I've hung out with them, talked with them, sat in groups with them, interviewed them, written about them. Almost to a person, they believe firmly in this dictum: you don't let yourself be carried into buildings by well-meaning helpers. Besides not being dignified, it's dangerous for both the person being carried and the ones doing the lifting. Wheelchairs -- motorized ones -- can weigh a couple of hundred pounds, before even counting the person in the chair.

There's another issue at stake as well: activists say access is a civil rights issue, and they should not have to depend on "helpers" to get them in and out of buildings. As long as business owners can fall back on the "we'll help them" solution, real access will be resisted, because it's a bricks-and-mortar thing and it costs money.

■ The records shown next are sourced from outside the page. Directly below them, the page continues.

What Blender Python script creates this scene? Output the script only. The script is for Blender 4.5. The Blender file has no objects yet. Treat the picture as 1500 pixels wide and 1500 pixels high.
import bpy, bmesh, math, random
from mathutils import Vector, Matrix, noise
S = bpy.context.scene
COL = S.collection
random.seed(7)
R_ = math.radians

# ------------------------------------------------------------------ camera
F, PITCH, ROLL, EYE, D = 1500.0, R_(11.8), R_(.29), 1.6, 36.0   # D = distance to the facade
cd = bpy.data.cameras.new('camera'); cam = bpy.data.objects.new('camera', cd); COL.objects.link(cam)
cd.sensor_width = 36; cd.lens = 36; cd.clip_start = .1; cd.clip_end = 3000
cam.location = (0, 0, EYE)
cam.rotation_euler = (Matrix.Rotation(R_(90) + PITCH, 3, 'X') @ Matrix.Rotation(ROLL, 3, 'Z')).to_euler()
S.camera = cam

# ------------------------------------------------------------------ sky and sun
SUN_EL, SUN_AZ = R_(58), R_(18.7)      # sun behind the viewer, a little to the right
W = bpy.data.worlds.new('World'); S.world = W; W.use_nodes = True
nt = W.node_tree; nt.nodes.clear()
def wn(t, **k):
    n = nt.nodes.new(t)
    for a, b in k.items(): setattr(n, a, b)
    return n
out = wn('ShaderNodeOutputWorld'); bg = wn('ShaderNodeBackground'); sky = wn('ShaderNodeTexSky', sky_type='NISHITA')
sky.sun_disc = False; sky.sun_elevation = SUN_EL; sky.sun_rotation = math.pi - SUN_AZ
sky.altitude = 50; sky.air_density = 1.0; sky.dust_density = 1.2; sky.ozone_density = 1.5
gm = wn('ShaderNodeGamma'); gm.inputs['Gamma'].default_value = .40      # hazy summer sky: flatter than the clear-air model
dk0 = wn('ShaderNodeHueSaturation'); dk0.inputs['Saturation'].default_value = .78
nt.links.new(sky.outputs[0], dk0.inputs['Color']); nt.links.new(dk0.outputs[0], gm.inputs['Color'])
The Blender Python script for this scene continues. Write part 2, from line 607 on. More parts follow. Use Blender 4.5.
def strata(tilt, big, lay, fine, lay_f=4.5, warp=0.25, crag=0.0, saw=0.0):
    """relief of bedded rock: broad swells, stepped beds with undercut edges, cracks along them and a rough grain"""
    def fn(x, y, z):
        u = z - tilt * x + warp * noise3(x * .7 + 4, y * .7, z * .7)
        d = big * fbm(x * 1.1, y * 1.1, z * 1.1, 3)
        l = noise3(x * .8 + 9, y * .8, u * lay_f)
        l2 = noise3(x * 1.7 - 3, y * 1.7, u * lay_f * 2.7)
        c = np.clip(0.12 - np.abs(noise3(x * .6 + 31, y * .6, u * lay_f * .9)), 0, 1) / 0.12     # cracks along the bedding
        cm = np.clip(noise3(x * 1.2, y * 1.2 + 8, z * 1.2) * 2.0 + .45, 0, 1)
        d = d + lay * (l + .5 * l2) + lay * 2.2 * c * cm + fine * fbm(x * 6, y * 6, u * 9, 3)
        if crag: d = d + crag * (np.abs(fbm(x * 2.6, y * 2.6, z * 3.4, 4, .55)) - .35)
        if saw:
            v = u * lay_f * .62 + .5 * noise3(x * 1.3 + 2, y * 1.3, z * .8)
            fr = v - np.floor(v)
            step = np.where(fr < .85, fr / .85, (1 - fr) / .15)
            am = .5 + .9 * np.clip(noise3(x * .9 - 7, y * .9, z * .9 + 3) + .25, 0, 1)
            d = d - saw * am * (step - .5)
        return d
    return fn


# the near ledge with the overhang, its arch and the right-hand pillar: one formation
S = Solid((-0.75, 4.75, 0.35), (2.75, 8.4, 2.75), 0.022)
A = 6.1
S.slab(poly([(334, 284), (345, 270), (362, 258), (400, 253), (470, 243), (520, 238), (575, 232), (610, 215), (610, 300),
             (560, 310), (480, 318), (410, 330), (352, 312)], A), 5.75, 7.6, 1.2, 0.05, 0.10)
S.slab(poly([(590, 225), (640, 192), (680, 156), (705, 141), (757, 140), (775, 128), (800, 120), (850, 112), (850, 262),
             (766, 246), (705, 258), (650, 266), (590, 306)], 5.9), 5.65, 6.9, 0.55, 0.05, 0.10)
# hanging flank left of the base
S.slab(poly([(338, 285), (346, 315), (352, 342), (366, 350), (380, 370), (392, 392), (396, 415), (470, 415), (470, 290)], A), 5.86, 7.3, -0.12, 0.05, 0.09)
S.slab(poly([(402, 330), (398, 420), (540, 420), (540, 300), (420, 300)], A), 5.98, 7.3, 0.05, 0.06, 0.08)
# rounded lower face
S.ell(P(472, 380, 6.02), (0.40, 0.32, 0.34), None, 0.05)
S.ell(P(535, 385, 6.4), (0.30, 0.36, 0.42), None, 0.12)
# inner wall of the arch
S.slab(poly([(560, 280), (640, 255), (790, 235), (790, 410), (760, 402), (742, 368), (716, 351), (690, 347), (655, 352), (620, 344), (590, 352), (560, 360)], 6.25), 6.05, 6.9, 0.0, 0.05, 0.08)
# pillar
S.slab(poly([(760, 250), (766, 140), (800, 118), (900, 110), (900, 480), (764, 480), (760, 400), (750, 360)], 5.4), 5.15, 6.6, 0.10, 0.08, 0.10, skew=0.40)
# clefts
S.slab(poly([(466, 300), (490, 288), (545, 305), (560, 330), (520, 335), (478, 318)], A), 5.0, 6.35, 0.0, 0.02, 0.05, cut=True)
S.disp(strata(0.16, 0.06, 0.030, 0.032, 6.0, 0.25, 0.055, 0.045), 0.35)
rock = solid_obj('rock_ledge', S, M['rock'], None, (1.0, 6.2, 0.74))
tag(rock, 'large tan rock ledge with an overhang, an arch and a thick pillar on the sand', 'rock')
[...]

But most people who are not disability activists think the activists' attitude is overly righteous.

What do you think?

Wow! Whatta Ramp at the Chick Inn

The Chick Inn (6325 Upper River Road) burned down some years ago, and was rebuilt. It's out on River Road where there's almost-annual flooding, and so the owners were required to build the new place up on stilts, in a manner of speaking.

First time I saw the new place I couldn't quit looking at The Ramp.

The whole building is up high, so there's this massive construction project to get diners up there to the door. A big deck of the overly-ambitious homeowner type runs along two sides of the building; steps go up the side and down the front, and there on the side by the parking, alongside those side stairs, is this big back-n-forth ramp.

Totally according to code.

Inside you'd have some trouble navigating between the crowded tables. The restroom is regulation access but there's lots of clutter to get to it.

But wow! That ramp! You gotta love Chick Inn just for the ramp.

Just Creations did access nicely

Just Creations, at 2722 Frankfort Ave. is a shop which bills itself as "Louisville's not-for-profit international crafts marketplace," went to quite a bit of effort to get its shop accessible. MetroSweep applied some pressure several years ago, and the management responded, by expanding into an adjacent, vacant storefront which did have a flat entrance, removing the wall between the two stores and ramping the halves. A nice solution -- and a nice attitude about it, too -- unlike Carmichael's, the subject of another blog.